Yes. No, thank you very much, and all the best, and good luck out there.
Thank you. Thank you very much.
Thank you.
Thank you. No further questions on the phones at the moment. Just a reminder, it's star one and one if you do have questions, or you can submit those via the webcast.
We have a number of questions mailed to us. Let's try to read and talk at the same time. Price increases, are you done or is there more to be done? It's a continued process and I don't know if I'm saying too much, but we are 70% through with key account customers, for example, in Sweden. Yes, there are more to be done. Norway and Finland, yeah. The question is if we can counteract with cost if the market turns down, and yes, we can to a certain extent. We have our shops, we have our central warehouses. Historically also there we have proven that we've been good at mitigating variations in volumes with cost.
Of course, nobody can fully mitigate if it goes really, really bad, but there are no signs it should be. Very good. No other real main questions besides the ones we already answered, I think.
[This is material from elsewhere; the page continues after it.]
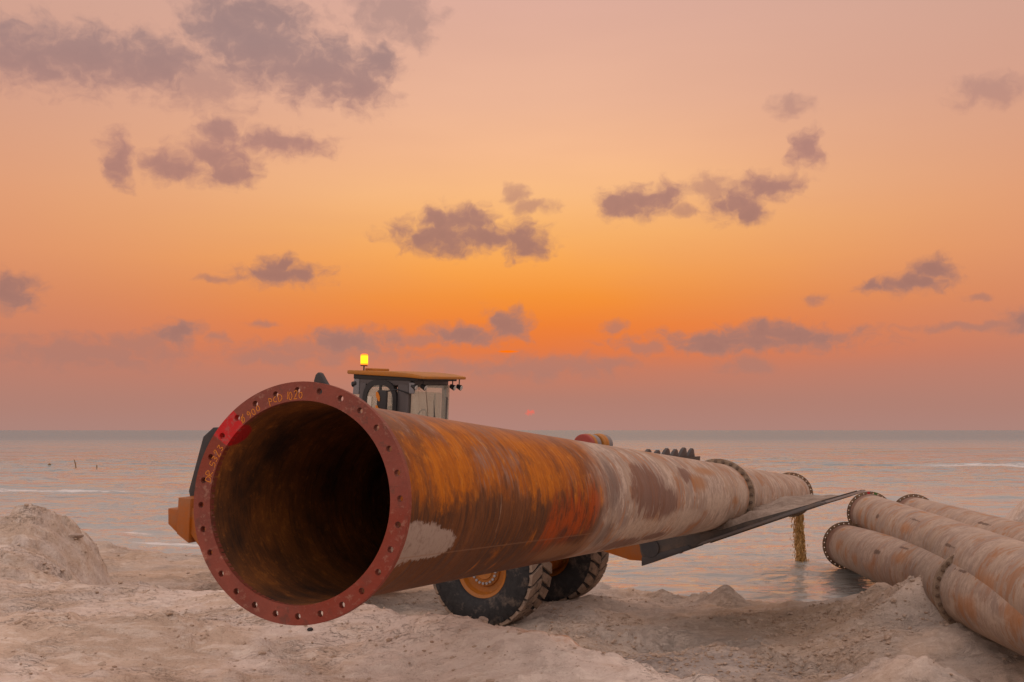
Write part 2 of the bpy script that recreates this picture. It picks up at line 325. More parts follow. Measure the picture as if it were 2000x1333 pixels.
def rustpipe(seed, mode):
    """circumferentially brushed coating; z along the pipe, angle from the top"""
    def fn(t, b):
        c = t.v('ADD', oc(t), (0, 0, 0)); x, y, z = t.sep(c)
        th = t.m('MULTIPLY', t.m('ARCTAN2', x, y), 180 / math.pi)
        cs = t.v('ADD', c, (seed * 3.7, seed * 1.3, seed * 5.1))
        ring = t.noise(cs, 1.0, 6, .7, .25, (1.1, 1.1, 8)); ring2 = t.noise(cs, 1.0, 5, .7, .1, (2.6, 2.6, 34)); ring3 = t.noise(cs, 1.0, 3, .6, .0, (.7, .7, 3))
        cloud = t.noise(cs, 1.7, 6, .62); fine = t.noise(cs, 26, 5, .7); fine2 = t.noise(cs, 1.0, 4, .7, 0, (8, 8, 90))
        tv = t.comb(z, th); P = mode != 'main'
        if P: ring = t.noise(cs, 1.0, 6, .65, .6, (1.3, 1.3, 3.2)); ring2 = t.noise(cs, 1.0, 6, .7, .3, (3, 3, 12)); fine2 = t.noise(cs, 1.0, 5, .7, .2, (9, 9, 40))
        wob = t.m('ADD', t.m('MULTIPLY', t.m('SUBTRACT', ring, .5), 1.4), t.m('MULTIPLY', t.m('SUBTRACT', fine2, .5), .5))
        def blob(lst, a=0.0, b_=.35, w=1.0):
            return t.mr(t.m('ADD', t.blobs(tv, lst), t.m('MULTIPLY', wob, w)), a, b_, 0, 1, True)
        # pale lime and salt coating
        pale = t.mix(t.mr(cloud, .35, .62), (.48, .375, .29), (.33, .265, .23))
        pale = t.mix(t.mr(ring2, .47, .70, 0, .35 if P else .55), pale, (.36, .22, .14))
        pale = t.mix(t.mr(fine2, .52, .72, 0, .25 if P else .5), pale, (.22, .155, .125)); pale = t.mix(t.mr(fine, .55, .7, 0, .5), pale, (.24, .17, .13))
        pale = t.mix(t.mr(t.m('ADD', ring, t.m('MULTIPLY', cloud, .5)), .76, .94, 0, .85 if mode == 'main' else .4, True), pale, (.46, .18, .05))
        fk = t.noise(cs, 1.0, 9, .68, .3, (5, 5, 7)); fk2 = t.noise(cs, 1.0, 8, .7, .2, (14, 14, 20)); cl2 = t.noise(cs, 1.0, 4, .6, .4, (1.8, 1.8, 1.3))
        pale = t.mix(t.mr(t.m('ADD', fk, t.m('MULTIPLY', t.m('SUBTRACT', cl2, .5), .7)), .52, .58, 0, .75), pale, (.52, .415, .335) if P else (.60, .49, .40))
        pale = t.mix(t.mr(t.m('ADD', fk2, t.m('MULTIPLY', t.m('SUBTRACT', cl2, .5), .8)), .56, .63, 0, .55), pale, (.30, .225, .185))
        pale = t.mix(t.mr(t.m('ADD', fk, t.m('MULTIPLY', t.m('SUBTRACT', cl2, .5), -1.0)), .60, .66, 0, .7), pale, (.36, .17, .075))
        if mode == 'main':
            org = t.mix(t.mr(t.m('ADD', t.m('MULTIPLY', ring, .5), t.m('MULTIPLY', cloud, .5)), .40, .58), (.52, .155, .004), (.27, .068, .008))
            org = t.mix(t.mr(t.m('ADD', ring2, t.m('MULTIPLY', t.m('SUBTRACT', cloud, .5), 1.1)), .54, .70, 0, .75), org, (.15, .05, .02)); org = t.mix(t.mr(fine, .56, .70, 0, .55), org, (.20, .06, .012)); org = t.mix(t.mr(fine2, .55, .7, 0, .5), org, (.60, .24, .04))
            org = t.mix(t.mr(t.m('ADD', cloud, t.m('MULTIPLY', ring2, .6)), .80, 1.0, 0, .8, True), org, (.36, .235, .18))
            org = t.mix(t.mr(t.m('ADD', fk, t.m('MULTIPLY', t.m('SUBTRACT', cl2, .5), .8)), .50, .62, 0, .62), org, (.155, .052, .018)); org = t.mix(t.mr(fk2, .55, .66, 0, .6), org, (.24, .075, .018)); org = t.mix(t.mr(fk2, .44, .36, 0, .45), org, (.60, .24, .035))
            dark = t.mix(t.mr(fine, .5, .7, 0, .5), t.mix(t.mr(t.m('ADD', ring2, t.m('MULTIPLY', t.m('SUBTRACT', cloud, .5), .8)), .35, .65), (.05, .024, .014), (.17, .062, .02)), (.09, .035, .015))
            dk = t.m('ADD', t.mr(th, 62, 104), t.m('ADD', t.m('MULTIPLY', wob, .28), t.m('MULTIPLY', t.m('SUBTRACT', cloud, .5), 2.4)))
            dk = t.mr(t.m('ADD', dk, t.m('MULTIPLY', t.m('SUBTRACT', fk, .5), 1.2)), .30, .85, 0, 1, True)
            dk = t.m('MULTIPLY', dk, t.mr(th, 179, 168, .3, 1))
            rust = t.mix(t.m('MULTIPLY', dk, .95), org, dark)
            rust = t.mix(blob([(3.15, 106, .62, 24), (2.62, 112, .22, 28), (3.5, 96, .35, 20)], -.25, .8, 2.0), rust, t.mix(t.mr(t.m('ADD', fk, t.m('MULTIPLY', t.m('SUBTRACT', fk2, .5), .6)), .48, .62), (.36, .062, .005), (.15, .036, .010)))
            rust = t.mix(t.m('MULTIPLY', blob([(3.3, 124, .3, 5), (2.9, 118, .12, 8)], -.1, .9, 1.8), .7), rust, (.05, .03, .02))
            rust = t.mix(t.m('MULTIPLY', blob([(3.2, 140, .9, 14), (3.9, 132, .5, 14)], 0, .6), .6), rust, (.30, .15, .07))
            rust = t.mix(t.m('MULTIPLY', t.mr(th, 42, 12, 0, 1), .55), rust, (.30, .20, .17))
            # scratches of bare scale
            rust = t.mix(t.m('MULTIPLY', t.mr(fine2, .66, .74), t.mr(fine, .45, .6, 0, .8)), rust, (.55, .30, .12))
            br = t.mr(t.m('ADD', t.blobs(tv, [(5.55, 80, .85, 34), (6.35, 96, .55, 24), (5.3, 148, .9, 12), (6.5, 142, .6, 8), (7.6, 60, .4, 14)]), t.m('ADD', t.m('MULTIPLY', wob, .8), t.m('MULTIPLY', t.m('SUBTRACT', fk, .5), 1.6))), .05, .28, 0, 1)
            pale = t.mix(t.m('MULTIPLY', br, .85), pale, t.mix(t.mr(ring2, .35, .65), (.13, .065, .045), (.24, .14, .11)))
            pale = t.mix(t.m('MULTIPLY', blob([(4.15, 75, .30, 40), (4.2, 125, .3, 20)], -.1, .8, 2.2), .7), pale, (.14, .10, .09))
            pale = t.mix(t.m('MULTIPLY', blob([(8.3, 70, .7, 16), (11.2, 96, .5, 10), (9.3, 50, 1.0, 12)], 0, .7), .7), pale, (.38, .17, .06))
            pale = t.mix(t.m('MULTIPLY', blob([(5.4, 124, 1.3, 14), (7.4, 118, 1.6, 16), (9.6, 100, 1.2, 20), (11.8, 80, .8, 30)], 0, .5, .9), .7), pale, t.mix(t.mr(fine, .45, .6), (.58, .47, .37), (.40, .31, .25)))
            edge = t.mr(t.m('ADD', z, t.m('ADD', t.m('MULTIPLY', wob, .35), t.m('MULTIPLY', t.mr(th, 60, 0), -.55))), 3.5, 4.15, 0, 1, True)
            col = t.mix(edge, rust, pale)
            sp = t.m('ADD', t.blobs(tv, [(.10, 119, .26, 13), (.34, 113, .34, 13), (.60, 115, .27, 10)]), t.m('ADD', t.m('MULTIPLY', t.m('SUBTRACT', fine2, .5), .35), t.m('ADD', t.m('MULTIPLY', t.m('SUBTRACT', fine, .5), .7), t.m('MULTIPLY', t.m('SUBTRACT', fk, .5), .5))))
            col = t.mix(t.m('MULTIPLY', t.mr(sp, .0, .10, 0, 1), .92), col, t.mix(t.mr(fine, .5, .68), (.40, .32, .27), (.27, .20, .165)))
            for zc, w_ in ((.045, .018),): col = t.mix(t.mr(t.m('ABSOLUTE', t.m('SUBTRACT', z, zc)), w_, 0, 0, .8), col, (.52, .30, .17))
            seam = t.m('MINIMUM', t.m('ABSOLUTE', t.m('SUBTRACT', z, 1.45)), t.m('MINIMUM', t.m('ABSOLUTE', t.m('SUBTRACT', z, 3.35)), t.m('ABSOLUTE', t.m('SUBTRACT', z, 9.6))))
            col = t.mix(t.m('MULTIPLY', t.mr(seam, .013, .002, 0, .6), t.mr(cloud, .47, .60)), col, (.5, .33, .22))
            ls = t.m('ABSOLUTE', t.m('SUBTRACT', th, 122.0)); col = t.mix(t.m('MULTIPLY', t.mr(ls, .7, .2, 0, .4), t.mr(z, 3.8, 3.7)), col, (.30, .16, .09))
        else:
            rs = blob([(2.2, 78, .5, 30), (3.4, 92, .35, 26), (4.6, 96, .5, 22), (6.4, 100, .5, 22), (1.3, 30, .5, 10), (9.0, 60, 1.0, 18), (13.6, 96, .7, 26), (15.6, 84, .8, 24), (17.0, 40, .6, 12), (5.6, 8, .9, 7), (8.4, 4, 1.1, 6)], 0, .8, 1.3)
            col = t.mix(t.m('MULTIPLY', rs, .62), pale, (.44, .18, .05)); col = t.mix(t.mr(th, 85, 140, 0, .45), col, (.24, .16, .10)); col = t.mix(t.mr(t.noise(cs, 1.0, 5, .65, .5, (1.6, 1.6, 1.1)), .54, .70, 0, .45, True), col, (.30, .23, .19)); col = t.mix(t.mr(t.noise(cs, 1.0, 5, .6, .5, (2.1, 2.1, .8)), .56, .70, 0, .45, True), col, (.58, .48, .39))
            col = t.mix(t.mr(t.m('ADD', z, t.m('MULTIPLY', wob, .2)), .55, .95, .8, 0, True), col, (.17, .085, .06))
            gsh = blob([(7.9 + seed * .4, 36, .6, 4), (10.8 - seed * 1.9, 62, .35, 6), (12.9, 30 + seed * 9, .5, 3)], .1, .5, 2.2)
            col = t.mix(t.m('MULTIPLY', gsh, .8), col, (.10, .065, .05))
        t.set(b.inputs['Base Color'], col)
        t.set(b.inputs['Roughness'], t.mr(ring2, .3, .7, .55, .8)); b.inputs['Specular IOR Level'].default_value = .16 if mode == 'main' else .28
        h = t.m('ADD', t.m('ADD', t.m('MULTIPLY', ring2, .4), t.m('MULTIPLY', fk2, .5)), t.m('ADD', t.m('MULTIPLY', fine, .5), t.m('MULTIPLY', ring3, 3.0)))
        bump(t, b, h, .004, 1.0)
    return mat('weathered_pipe_coating', fn)
M_main = rustpipe(1, 'main'); M_p1 = rustpipe(2, 'pile'); M_p2 = rustpipe(3, 'pile'); M_p3 = rustpipe(4, 'pile')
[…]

There are no further questions on the phone lines either.
Okay. Should I do the closing remarks?
Yeah, if you're ready for closing remarks, please go ahead.
I'll just say thank you to everybody listening in. There are report heavy days, we know, but thank you for paying attention. Just in conclusion, we had a good start of the year. We are now in the process of starting or continuing with the operational efficiency and fine-tuning the company we have built. We are focusing on small and medium-sized customers. We're focusing on own brands, as you know. We also focus on continuing doing acquisitions on this platform that we have now built, not the least through the brutal Monday in May 2022. As I always end, this journey continues. Thank you very much.
Thank you. This does conclude the conference for today. Thank you for participating, and you may now disconnect. Speakers, please stand by.